Though the two called 911 and resolved the situation, Wallace said the incident is “still kind of a nightmare” in her head.

“The whole thing was kind of horrifying,” she said. “It just sort of defies your thoughts about private land ownership.”

Wallace said she feels the proposed bylaw is “really very practical,” and compares to those adopted by other Massachusetts towns.

“We’re not against hunting,” Wallace said, noting she and John both have hunting licenses. Still, she believes the bylaw, if passed, would bring both landowners and hunters comfort.

“They know who’s on their land,” Wallace said of landowners. “(Hunters) would also know from the landowner who else was allowed so they’d know who they’d run into.”

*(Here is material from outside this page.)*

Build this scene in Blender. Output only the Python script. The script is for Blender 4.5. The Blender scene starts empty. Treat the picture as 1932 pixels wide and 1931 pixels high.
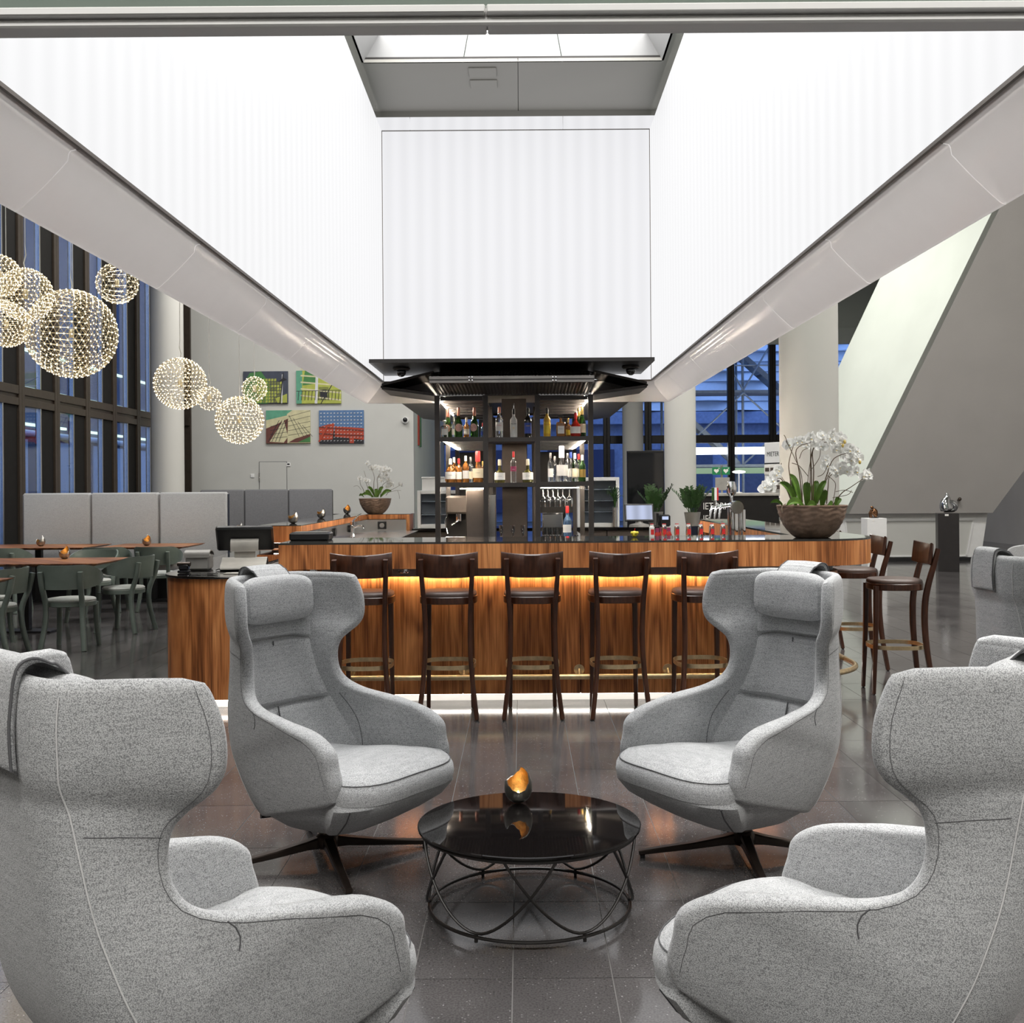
import bpy, math, random
from mathutils import Vector, Matrix
random.seed(7)
SC = bpy.context.scene
COL = SC.collection
PI = math.pi
# ---------------------------------------------------------------- camera, world, exposure
FPX, PPX, PPY, EYE, ROLL = 2020.0, 983.0, 922.0, 1.48, 0.0073
cd = bpy.data.cameras.new('camera'); cam = bpy.data.objects.new('camera', cd); COL.objects.link(cam)
cd.sensor_fit = 'HORIZONTAL'; cd.sensor_width = 36.0
cd.lens = FPX / 1932 * 36.0
cd.shift_x = (966 - PPX) / 1932; cd.shift_y = (PPY - 965.5) / 1932
cd.clip_start = 0.05; cd.clip_end = 300
ca, sa = math.cos(ROLL), math.sin(ROLL)
cam.matrix_world = Matrix(((ca, sa, 0, 0), (0, 0, -1, 0), (-sa, ca, 0, EYE), (0, 0, 0, 1)))
SC.camera = cam
SC.view_settings.view_transform = 'Standard'; SC.view_settings.look = 'None'
SC.view_settings.gamma = 1.0; SC.view_settings.use_curve_mapping = False
SC.view_settings.exposure = 0.0
W = bpy.data.worlds.new('dusk'); SC.world = W; W.use_nodes = True
W.node_tree.nodes['Background'].inputs[0].default_value = (0.32, 0.52, 1.0, 1)
W.node_tree.nodes['Background'].inputs[1].default_value = 1.6
CY = SC.cycles
CY.use_denoising = True; CY.max_bounces = 8; CY.diffuse_bounces = 4; CY.glossy_bounces = 4
CY.transmission_bounces = 8; CY.transparent_max_bounces = 12; CY.caustics_reflective = False; CY.caustics_refractive = False
CY.sample_clamp_indirect = 6.0
FILL_GAIN = 1.0
def area(name, loc, sx, sy, power, col=(1, 1, 1), rot=(0, 0, 0)):
    l = bpy.data.lights.new(name, 'AREA'); l.shape = 'RECTANGLE'; l.size = sx; l.size_y = sy; l.energy = power; l.color = col
    o = bpy.data.objects.new(name, l); COL.objects.link(o); o.location = loc; o.rotation_euler = rot; return o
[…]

According to Selectboard Chairman Lance Fritz, the petition article was first brought to the Selectboard’s attention in time for May’s annual town meeting. However, the article was postponed indefinitely, with the Selectboard hoping to see the proposal come before a public hearing first.

Fritz said that given Leyden’s extensive forest land, coyote, deer and bear hunting is popular among both residents and out-of-town hunters, leading him to expect a large turnout of hunters and proponents Monday.

“It has a major impact on hunting within the town,” he said.

Fritz anticipates that after the public hearing, the proposed bylaw will be added to the Jan. 15 special town meeting warrant for public vote. Should the bylaw be passed, Fritz said it will likely be posted on the town website and at the entrances to town to make out-of-town hunters aware.